---- Data in this exercise

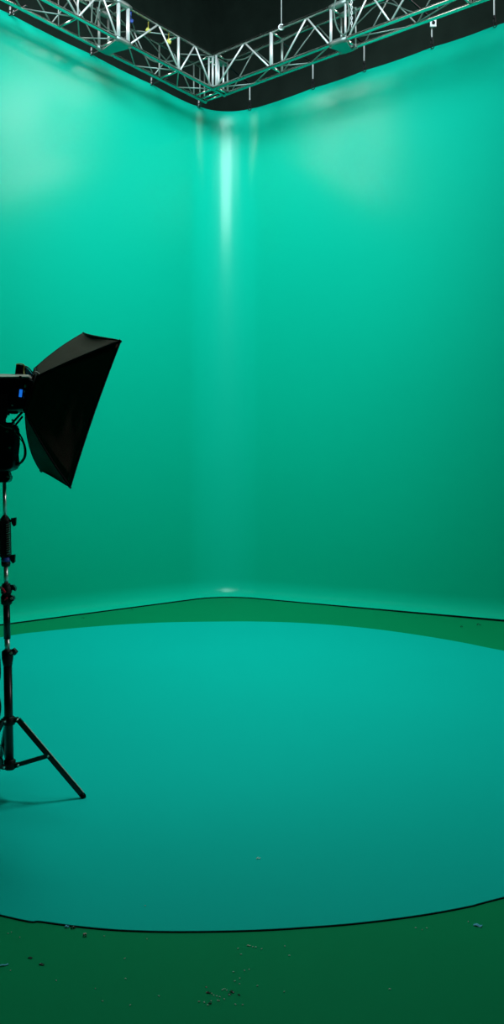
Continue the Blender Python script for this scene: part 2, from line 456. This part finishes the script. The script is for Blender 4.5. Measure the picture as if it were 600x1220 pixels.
# geared column body
bm = B()
tube(bm, [s(ax(614), 614), s(ax(618), 618), s(ax(621), 621)], [.010, .022, .024], 18)
p0, p1 = s(ax(620), 620), s(ax(664), 664)
bar(bm, p0, p1, .044, .05, up=(0, 1, 0), bev=.006)
o = obj('geared_column', bm, M['black_matt'], st)
bm = B()
for k in range(14):
    y = 625 + k*2.7
    bar(bm, s(ax(y)+1.2, y, -.028), s(ax(y)+5.2, y-1.2, -.028), .003, .004, bev=.0005)
o = obj('gear_rack', bm, M['steel'], st); o['label'] = 'small bright ribs down the column'
bm = B(); cyl(bm, s(ax(664), 664), s(ax(669.5), 669.5), .021, 20); o = obj('collar_band', bm, M['blue_tape'], st); o['label'] = 'blue band'
bm = B(); tube(bm, [s(ax(669), 669), s(ax(672), 672), s(ax(675), 675)], [.021, .021, .017], 20); obj('collar', bm, M['black_matt'], st)
def knob(x, y, dx, dy_, w=.022, h=.036, dep=0, lean=0):
    """lever knob: short stem out of the collar, then a tapered wing"""
    bm = B()
    a = s(ax(y), y, dep); b = s(x, y+dy_, dep)
    cyl(bm, a, b, .006, 10)
    prism(bm, [b+Vector((-w*.5, -.008, h*.35)), b+Vector((w*.6, -.008, h*.45)), b+Vector((w*.55, -.008, -h*.55)), b+Vector((w*.1, -.008, -h*.75)), b+Vector((-w*.35, -.008, -h*.4))], (0, .016, 0))
    return obj('locking_knob', bm, M['black'], st, bevel=.002)
knob(16.2, 620.5, 1, 0); knob(15, 663, 1, 1.5)
# left side crank of the geared column
bm = B(); cyl(bm, s(ax(622), 622), s(-6, 623), .006, 10); cyl(bm, s(-6, 623), s(-7, 640), .005, 10); cyl(bm, s(-7, 640, .0), s(-12, 640.5), .009, 12); obj('crank_handle', bm, M['black'], st)
# clamp with red levers
bm = B()
tube(bm, [s(ax(695), 695), s(ax(699), 699), s(ax(706), 706), s(ax(708), 708)], [.017, .025, .025, .02], 20)
tube(bm, [s(ax(708), 708), s(ax(711), 711), s(ax(719), 719), s(ax(721), 721)], [.02, .026, .025, .017], 20)
obj('clamp_collar', bm, M['black_matt'], st)
bm = B()
b0 = s(14.5, 701.5, -.01)
prism(bm, [b0+Vector(v) for v in ((-.012, 0, .018), (.004, 0, .018), (.014, 0, .004), (.013, 0, -.012), (.004, 0, -.006), (-.012, 0, -.012))], (0, .03, 0))
b0 = s(13.2, 713, -.01)
tube(bm, [b0+Vector((0, -.012, 0)), b0+Vector((0, .02, 0))], .016, 14)
obj('locking_knob', bm, M['black'], st, bevel=.002)
for (x, y, a) in ((4.2, 703.5, -.6), (6.8, 713.5, .9)):
    bm = B(); c = s(x, y, -.027); R = Matrix.Rotation(a, 3, 'Y')
    box(bm, c, (.012 if a < 0 else .008, .008, .026 if a < 0 else .02), R, .003)
    if a < 0: box(bm, c, (.006, .010, .017), R, .002)
    o = obj('red_lever', bm, M['red'], st); o['label'] = 'small red lever'
for (x, y) in ((1.2, 700), (13.5, 713)):
    bm = B(); c = s(x, y, -.030); tube(bm, [c, c+Vector((0, -.004, 0))], .006, 12); obj('bolt', bm, M['steel'], st)
# collar on the base tube
bm = B()
tube(bm, [s(ax(774), 774), s(ax(776), 776), s(ax(784), 784), s(ax(790), 790), s(ax(793), 793)], [.018, .026, .026, .022, .020], 20)
obj('collar', bm, M['black_matt'], st)
bm = B(); c = s(16.5, 777, -.01); cyl(bm, s(ax(781), 781), c, .007, 10)
tube(bm, [c+Vector((-.012, 0, .0)), c+Vector((.0, 0, .004)), c+Vector((.013, 0, -.006))], [.012, .018, .012], 12); obj('locking_knob', bm, M['black'], st)
bm = B(); c = s(13.2, 778, -.028); tube(bm, [c, c+Vector((0, -.004, 0))], .006, 12); obj('bolt', bm, M['steel'], st)
# tripod spider and legs
base = Vector((s(ax(900), 900).x, YS, 0))
zt = s(0, 858).z; zl = s(0, 911).z
bm = B(); tube(bm, [Vector((base.x-.002, YS, zt+.018)), Vector((base.x-.002, YS, zt+.012)), Vector((base.x-.002, YS, zt-.018)), Vector((base.x-.002, YS, zt-.022))], [.022, .028, .028, .022], 20); 
for k, ang in enumerate((0, 115, 238)):
    d = Vector((math.cos(math.radians(ang)), math.sin(math.radians(ang)), 0))
    bar(bm, base + d*.02 + Vector((0, 0, zt)), base + d*.042 + Vector((0, 0, zt+.004)), .024, .022, bev=.003)
obj('top_spider', bm, M['black_matt'], st)
bm = B(); tube(bm, [Vector((base.x+.002, YS, zl+.025)), Vector((base.x+.002, YS, zl+.02)), Vector((base.x+.002, YS, zl-.016)), Vector((base.x+.002, YS, zl-.022))], [.022, .027, .027, .02], 20)
for k, ang in enumerate((0, 115, 238)):
    d = Vector((math.cos(math.radians(ang)), math.sin(math.radians(ang)), 0))
    bar(bm, base + d*.015 + Vector((0, 0, zl-.004)), base + d*.045 + Vector((0, 0, zl)), .020, .022, bev=.003)
obj('bottom_spider', bm, M['black_matt'], st)
for k, ang in enumerate((0, 115, 238)):
    d = Vector((math.cos(math.radians(ang)), math.sin(math.radians(ang)), 0)); side = Vector((-d.y, d.x, 0))
    top = base + d*.040 + Vector((0, 0, zt+.004)); foot = base + d*.338 + Vector((0, 0, .016))
    bm = B()
    bar(bm, top, foot, .018, .024, bev=.003)
    lg = obj('leg', bm, M['black'], st)
    nrm = (foot-top).cross(side).normalized()
    if nrm.z < 0: nrm = -nrm
    bm = B(); bar(bm, top + (foot-top)*.06 + nrm*.0125, top+(foot-top)*.985 + nrm*.0125, .007, .003, bev=.0005)
    o = obj('edge_strip', bm, M['alu_white'], lg); o['label'] = 'bright metal edge along the leg'
    bm = B(); dd = (foot-top).normalized()
    tube(bm, [foot-dd*.012, foot+dd*.006, Vector((foot.x+dd.x*.010, foot.y+dd.y*.010, .0055))], [.013, .013, .010], 12); obj('rubber_foot', bm, M['rubber'], lg)
    mid = top + (foot-top)*.475
    for sg in (-1,):
        bm = B(); bar(bm, base + d*.04 + Vector((0, 0, zl)), mid, .012, .020, bev=.002); br = obj('leg_brace', bm, M['black'], st)
    bm = B(); tube(bm, [mid - side*.016, mid + side*.016], .0045, 12)
    q = base + d*.043 + Vector((0, 0, zl)); tube(bm, [q - side*.014, q + side*.014], .005, 12)
    tube(bm, [top - side*.016, top + side*.016], .004, 12)
    obj('rivet', bm, M['steel'], br)
# loose cable down behind the stand
bm = B(); tube(bm, spline([s(-6, 560, .05), s(-3, 640, .05), s(-5, 720, .06), s(0, 797, .06), s(-3, 820, .07), s(.5, 843, .06), s(-4, 870, .05), s(-6, 905, .03), s(1, 914, -.03), s(3, 906, -.04), s(-2, 902, -.04), s(-8, 912, 0)], 8), .0045, 8)
tag(obj('loose_cable', bm, M['black_matt']), 'black cable hanging loosely down the left of the light stand', 'cable')

# ------------------------------------------------------------------ ballast box clamped on top of the stand
bl = thing('power_pack', 'black ribbed power pack fixed at the top of the light stand under the lamp', 'power pack', s(5, 574))
bm = B()
prof_px = [(-28, 512), (-20, 503), (2, 501.5), (16, 503.5), (20.5, 509), (21, 528), (19.5, 541), (20.5, 549), (18.5, 558), (10, 561), (-28, 561)]
prism(bm, [s(x-4.2 if x > 0 else x, y, -.06) for x, y in prof_px], (0, .11, 0))
obj('housing', bm, M['navy'], bl, bevel=.006)
bm = B()
for k in range(7):
    y = 512 + k*6.2
    box(bm, s(17.0, y), (.012, .085, .012), None, .002)
obj('cooling_rib', bm, M['black_matt'], bl)
bm = B()
prism(bm, [s(x, y, -.025) for x, y in ((-6, 560), (9, 560), (10.5, 565), (12, 568), (11, 572), (8.5, 574.5), (-4, 575))], (0, .05, 0))
obj('mount_socket', bm, M['black'], bl, bevel=.003)
for (x, y) in ((9.3, 568), (11.5, 533), (8.5, 514)):
    bm = B(); c = s(x, y, -.026 if y > 560 else -.061); tube(bm, [c+Vector((0, .004, 0)), c+Vector((0, -.004, 0))], .006, 12); obj('screw', bm, M['steel'], bl)
bm = B(); tube(bm, [s(17, 552), s(21.5, 553), s(23.5, 554)], [.014, .013, .008], 12); obj('cable_plug', bm, M['black'], bl)

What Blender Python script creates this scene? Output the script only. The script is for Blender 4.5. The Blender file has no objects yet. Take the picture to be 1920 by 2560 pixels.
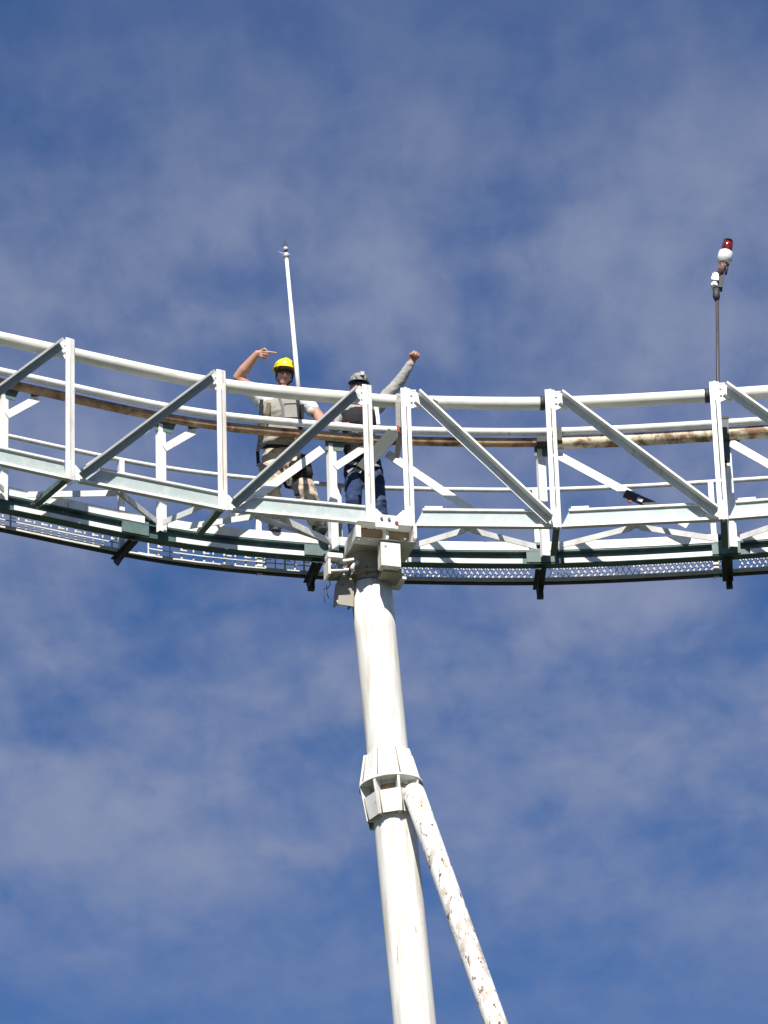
import bpy, bmesh, math, random
from mathutils import Vector, Matrix, noise
R = math.radians
random.seed(7)
S = bpy.context.scene
COL = S.collection

# ------------------------------------------------------------------ camera
FPX = 12760.0                     # focal length in pixels of the 1920x2560 photograph
CAM_P = Vector((0, 0, 1.6))
CAM_R = (Matrix.Rotation(R(90 + 28), 3, 'X') @ Matrix.Rotation(R(-1.9), 3, 'Z'))
cam = bpy.data.cameras.new('camera')
co = bpy.data.objects.new('camera', cam); COL.objects.link(co)
co.location = CAM_P; co.rotation_euler = CAM_R.to_euler()
cam.sensor_fit = 'VERTICAL'; cam.sensor_height = 24.0
cam.lens = FPX / 2560.0 * 24.0
cam.clip_start = 0.1; cam.clip_end = 5000
S.camera = co

# ------------------------------------------------------------------ sky, sun, exposure
SUN_EL, SUN_AZ = 46.0, 183.0      # azimuth clockwise from +Y (the way the camera looks)
S.view_settings.view_transform = 'Standard'; S.view_settings.look = 'None'
S.view_settings.gamma = 1.0; S.view_settings.use_curve_mapping = False
S.view_settings.exposure = 0.5
W = bpy.data.worlds.new('World'); S.world = W; W.use_nodes = True
nt = W.node_tree; nt.nodes.clear()
def wn(t, **k):
    n = nt.nodes.new(t)
    for a, b in k.items(): setattr(n, a, b)
    return n
def wl(a, b): nt.links.new(a, b)
sky = wn('ShaderNodeTexSky', sky_type='NISHITA', sun_disc=False, sun_elevation=R(SUN_EL), sun_rotation=R(SUN_AZ))
sky.air_density = 1.0; sky.dust_density = 0.3; sky.ozone_density = 2.5; sky.altitude = 300
tint = wn('ShaderNodeMix', data_type='RGBA', blend_type='MULTIPLY'); tint.inputs[0].default_value = 1
wl(sky.outputs[0], tint.inputs[6]); tint.inputs[7].default_value = (0.53, 0.79, 1.16, 1)
tc = wn('ShaderNodeTexCoord')
sep = wn('ShaderNodeSeparateXYZ'); wl(tc.outputs['Generated'], sep.inputs[0])
zc = wn('ShaderNodeMath', operation='MAXIMUM'); wl(sep.outputs[2], zc.inputs[0]); zc.inputs[1].default_value = 0.05
def div(a):
    d = wn('ShaderNodeMath', operation='DIVIDE'); wl(a, d.inputs[0]); wl(zc.outputs[0], d.inputs[1]); return d.outputs[0]
cmb = wn('ShaderNodeCombineXYZ'); wl(div(sep.outputs[0]), cmb.inputs[0]); wl(div(sep.outputs[1]), cmb.inputs[1])
def cloud_noise(loc, rot, scale, nscale, detail, rough, dist=0.0):
    mp = wn('ShaderNodeMapping'); mp.inputs[1].default_value = loc; mp.inputs[2].default_value = (0, 0, R(rot)); mp.inputs[3].default_value = scale
    wl(cmb.outputs[0], mp.inputs[0])
    n = wn('ShaderNodeTexNoise'); n.inputs['Scale'].default_value = nscale; n.inputs['Detail'].default_value = detail
    n.inputs['Roughness'].default_value = rough; n.inputs['Distortion'].default_value = dist
    wl(mp.outputs[0], n.inputs['Vector']); return n.outputs['Fac']
def ramp(sock, lo, hi):
    m = wn('ShaderNodeMapRange', interpolation_type='SMOOTHSTEP'); wl(sock, m.inputs[0])
    m.inputs[1].default_value = lo; m.inputs[2].default_value = hi; return m.outputs[0]
def mth(op, a, b):
    m = wn('ShaderNodeMath', operation=op)
    for i, v in enumerate((a, b)):
        if isinstance(v, (int, float)): m.inputs[i].default_value = v
        else: wl(v, m.inputs[i])
    return m.outputs[0]
big = cloud_noise((3.1, 0.7, 0), 20, (1.0, 0.55, 1), 8.0, 4.0, 0.5, 0.4)
mid = cloud_noise((1.4, 5.2, 0), 12, (0.75, 0.62, 1), 18.0, 7.0, 0.52, 0.25)
fine = cloud_noise((7.4, 2.2, 0), -50, (1.0, 0.40, 1), 60.0, 6.0, 0.55, 0.3)
msum = mth('ADD', mth('ADD', mth('MULTIPLY', big, 0.46), mth('MULTIPLY', mid, 0.38)), mth('MULTIPLY', fine, 0.16))
mask = ramp(msum, 0.32, 0.68)
# thin cirrus is densest through the middle heights of the view, clearing above and below
e1 = ramp(sep.outputs[2], 0.368, 0.425)
e2 = ramp(sep.outputs[2], 0.57, 0.505)
band = mth('MULTIPLY', mth('ADD', mth('MULTIPLY', e1, 0.72), 0.28), mth('ADD', mth('MULTIPLY', e2, 0.72), 0.28))
mask2 = mth('MULTIPLY', mth('MULTIPLY', mask, band), 0.85)
cl = wn('ShaderNodeMix', data_type='RGBA'); wl(mask2, cl.inputs[0]); wl(tint.outputs[2], cl.inputs[6])
cl.inputs[7].default_value = (3.45, 3.9, 5.6, 1)
bg = wn('ShaderNodeBackground'); wl(cl.outputs[2], bg.inputs[0]); bg.inputs[1].default_value = 0.060
out = wn('ShaderNodeOutputWorld'); wl(bg.outputs[0], out.inputs[0])

sun = bpy.data.lights.new('sun', 'SUN'); sun.energy = 5.0; sun.angle = R(0.5); sun.color = (1.0, 0.955, 0.88)
so = bpy.data.objects.new('sun', sun); COL.objects.link(so)
sdir = Vector((math.sin(R(SUN_AZ)) * math.cos(R(SUN_EL)), math.cos(R(SUN_AZ)) * math.cos(R(SUN_EL)), math.sin(R(SUN_EL))))
so.rotation_euler = sdir.to_track_quat('Z', 'Y').to_euler(); so.location = (0, 0, 60)

# ------------------------------------------------------------------ survey: photo pixels to points of the real structure
def ray(px, py): return CAM_R @ Vector(((px - 960) / FPX, (1280 - py) / FPX, -1.0))
def at_z(px, py, z): d = ray(px, py); return CAM_P + d * ((z - 1.6) / d.z)
def at_y(px, py, Y): d = ray(px, py); return CAM_P + d * (Y / d.y)
Z_TOP, Z_BOT = 24.30, 22.98       # axis of the front top pipe, underside of the front bottom chord
NODES_PX = [(-210, 795), (165, 882), (545, 961), (912, 998), (1012, 1004), (1375, 1008), (1788, 988), (2200, 955)]
NODES = [at_z(x, y, Z_TOP).to_2d() for x, y in NODES_PX]
# the ring carries on past both edges of the photograph
def carry(a, b, turn, n):
    outl = []; d = b - a; p = b
    for k in range(n):
        d = Matrix.Rotation(R(turn), 2) @ d; d = d.normalized() * 1.5; p = p + d; outl.append(p.copy())
    return outl
NODES = list(reversed(carry(NODES[1], NODES[0], 6, 3))) + NODES + carry(NODES[-2], NODES[-1], -6, 3)
OFFI = 3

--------

◆ Instructions for the task:
Except for the pictures, write out exactly the lines from the line that contains "What Blender Python" through the line that contains "COL = S.collection", including both.

◆ Response:
What Blender Python script creates this scene? Output the script only. The script is for Blender 4.5. The Blender file has no objects yet. Take the picture to be 1920 by 2560 pixels.
import bpy, bmesh, math, random
from mathutils import Vector, Matrix, noise
R = math.radians
random.seed(7)
S = bpy.context.scene
COL = S.collection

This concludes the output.